Outra iniciativa é reformar a polícia. No Equador, adotou-se uma nova doutrina cujos resultados são promissores. Entre as reformas estruturais empreendidas no país, a criação de polícias de proximidade permitiu que esse setor restabelecesse vínculos com as comunidades, além de melhorar a qualidade e a atualização de informações relacionadas à criminalidade, que servem para guiar o investimento de recursos. O orçamento destinado à segurança dobrou, passando de 1% para 2% do total da União, e os funcionários ganham salários melhores que seus homólogos da região. O Estado equatoriano investiu mais de US$ 80 milhões na criação de quatrocentas delegacias comunitárias e na instalação de mais de 1 milhão de “botões de pânico” e alarmes em locais públicos e comércios. Essas reformas levaram a melhorias consideráveis: em três anos, as taxas de homicídio caíram 64%, para oito homicídios em cada 100 mil habitantes por ano. Com o apoio do Banco Interamericano de Desenvolvimento, a Colômbia, o Uruguai, o Brasil e Honduras realizaram reformas similares.

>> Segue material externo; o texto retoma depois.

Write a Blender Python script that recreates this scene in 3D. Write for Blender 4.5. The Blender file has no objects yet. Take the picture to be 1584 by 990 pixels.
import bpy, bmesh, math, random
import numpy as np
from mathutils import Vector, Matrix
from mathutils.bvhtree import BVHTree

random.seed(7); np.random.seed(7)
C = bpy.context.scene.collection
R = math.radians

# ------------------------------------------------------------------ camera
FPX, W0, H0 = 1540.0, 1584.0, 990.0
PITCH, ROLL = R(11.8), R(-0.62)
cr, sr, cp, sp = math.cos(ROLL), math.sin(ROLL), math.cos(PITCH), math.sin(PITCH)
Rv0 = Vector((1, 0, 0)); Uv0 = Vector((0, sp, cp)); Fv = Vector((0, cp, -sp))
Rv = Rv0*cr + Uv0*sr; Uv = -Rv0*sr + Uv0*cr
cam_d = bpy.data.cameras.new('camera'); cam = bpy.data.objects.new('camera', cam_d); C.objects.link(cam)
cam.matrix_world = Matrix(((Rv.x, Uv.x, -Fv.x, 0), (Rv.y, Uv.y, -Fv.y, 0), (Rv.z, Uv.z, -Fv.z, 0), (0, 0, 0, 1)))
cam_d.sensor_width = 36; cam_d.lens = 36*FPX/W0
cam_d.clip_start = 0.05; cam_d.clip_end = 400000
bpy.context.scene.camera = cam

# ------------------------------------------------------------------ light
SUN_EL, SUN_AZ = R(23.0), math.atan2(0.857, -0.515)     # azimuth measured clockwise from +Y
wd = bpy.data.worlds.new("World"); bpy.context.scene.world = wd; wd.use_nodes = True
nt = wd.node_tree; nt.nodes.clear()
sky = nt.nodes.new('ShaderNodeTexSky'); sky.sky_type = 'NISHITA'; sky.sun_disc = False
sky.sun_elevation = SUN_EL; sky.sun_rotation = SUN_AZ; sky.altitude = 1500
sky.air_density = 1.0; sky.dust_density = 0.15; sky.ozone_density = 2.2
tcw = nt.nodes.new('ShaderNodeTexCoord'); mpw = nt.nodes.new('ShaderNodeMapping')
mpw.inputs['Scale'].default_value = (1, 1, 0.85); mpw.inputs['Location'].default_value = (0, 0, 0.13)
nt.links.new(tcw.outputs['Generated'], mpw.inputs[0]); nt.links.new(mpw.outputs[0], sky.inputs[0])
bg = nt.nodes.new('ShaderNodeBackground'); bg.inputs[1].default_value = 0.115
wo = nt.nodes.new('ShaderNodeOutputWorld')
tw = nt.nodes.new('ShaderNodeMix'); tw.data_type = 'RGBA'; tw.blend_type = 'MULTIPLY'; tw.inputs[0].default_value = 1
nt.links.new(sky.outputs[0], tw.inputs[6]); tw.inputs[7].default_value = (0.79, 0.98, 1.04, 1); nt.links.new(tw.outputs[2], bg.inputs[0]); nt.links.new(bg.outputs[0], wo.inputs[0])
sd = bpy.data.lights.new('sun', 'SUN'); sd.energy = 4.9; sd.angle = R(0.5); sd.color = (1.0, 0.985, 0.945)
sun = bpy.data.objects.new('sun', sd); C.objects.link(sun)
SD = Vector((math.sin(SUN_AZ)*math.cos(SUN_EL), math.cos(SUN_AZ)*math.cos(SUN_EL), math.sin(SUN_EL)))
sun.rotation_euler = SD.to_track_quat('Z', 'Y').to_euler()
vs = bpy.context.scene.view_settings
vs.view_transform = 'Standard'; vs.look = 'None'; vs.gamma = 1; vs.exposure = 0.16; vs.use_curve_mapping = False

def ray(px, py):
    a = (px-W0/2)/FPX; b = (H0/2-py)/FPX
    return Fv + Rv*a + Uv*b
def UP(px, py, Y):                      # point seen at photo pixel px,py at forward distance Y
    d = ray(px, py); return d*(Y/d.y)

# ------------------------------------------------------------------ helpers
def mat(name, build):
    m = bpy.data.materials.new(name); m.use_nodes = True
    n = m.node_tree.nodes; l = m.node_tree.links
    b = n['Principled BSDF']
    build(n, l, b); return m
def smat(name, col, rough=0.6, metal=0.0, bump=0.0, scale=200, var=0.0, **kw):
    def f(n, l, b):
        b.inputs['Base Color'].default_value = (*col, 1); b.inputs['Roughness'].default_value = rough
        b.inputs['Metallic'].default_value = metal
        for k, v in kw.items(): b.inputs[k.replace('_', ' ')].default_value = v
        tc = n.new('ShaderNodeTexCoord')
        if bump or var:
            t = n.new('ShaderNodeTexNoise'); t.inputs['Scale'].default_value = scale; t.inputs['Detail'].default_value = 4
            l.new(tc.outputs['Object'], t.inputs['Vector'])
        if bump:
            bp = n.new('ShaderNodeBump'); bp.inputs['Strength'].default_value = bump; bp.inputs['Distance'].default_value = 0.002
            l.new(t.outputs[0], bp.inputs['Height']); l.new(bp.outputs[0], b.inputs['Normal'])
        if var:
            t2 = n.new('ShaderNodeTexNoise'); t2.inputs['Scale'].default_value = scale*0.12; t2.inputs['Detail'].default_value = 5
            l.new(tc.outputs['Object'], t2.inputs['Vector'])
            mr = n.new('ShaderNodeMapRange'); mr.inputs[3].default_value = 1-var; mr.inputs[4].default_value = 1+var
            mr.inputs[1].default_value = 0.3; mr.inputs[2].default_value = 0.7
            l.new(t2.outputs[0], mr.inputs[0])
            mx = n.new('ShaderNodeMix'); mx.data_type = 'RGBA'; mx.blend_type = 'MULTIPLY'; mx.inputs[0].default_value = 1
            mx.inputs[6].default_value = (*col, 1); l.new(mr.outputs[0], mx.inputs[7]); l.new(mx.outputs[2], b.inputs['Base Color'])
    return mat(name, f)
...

Em seguida, é preciso limitar a impunidade. Em um estabelecimento supermoderno, que atende às mais altas normas internacionais, o Panamá experimenta um modelo de reabilitação inovador destinado a menores infratores, a fim de prevenir a reincidência. Um terço da população carcerária juvenil se beneficia desse projeto, que dá acesso a serviços de saúde, programas esportivos, formações técnicas e aprendizados profissionalizantes. Os primeiros resultados indicam mudanças de comportamento e redução de reincidência. Esse tipo de iniciativa, porém, ainda é escasso na região.

Finalmente, é preciso também reforçar a governança. O estado de Pernambuco, no Brasil, reorganizou a gestão de políticas para a segurança com a introdução de métodos modernos que visam a resultados objetivos. O Pacto pela Vida, instaurado em 2007, é um exemplo. Segundo o secretário de Defesa Social, a taxa de homicídios caiu cerca de 40% entre 2006 e 2013 no conjunto do estado, e 60% na capital, Recife. Mas ainda assim permanece alta: 35 homicídios em cada 100 mil habitantes.11

Diante de um desafio complexo, os resultados das iniciativas em andamento oferecem exemplos promissores de como é possível reduzir a criminalidade e amenizar a violência em países da América Latina e Caribe. A luta contra a criminalidade deve, contudo, manter-se alinhada com a redução das desigualdades e com a ampliação de oportunidades para os jovens, para que tenham mais mobilidade social, educação e acesso ao mercado de trabalho. A violência representa, para além do desafio da segurança, um desafio social.

 

Carlos Santiso e Nathalie Alvarado

 Carlos Santiso e Nathalie Alvarado são, respectivamente, chefe da Divisão para Reforço de Capacidades Institucionais de Estado do Banco Interamericano de Desenvolvimento e coordenadora do grupo encarregado da segurança cidadã dessa divisão.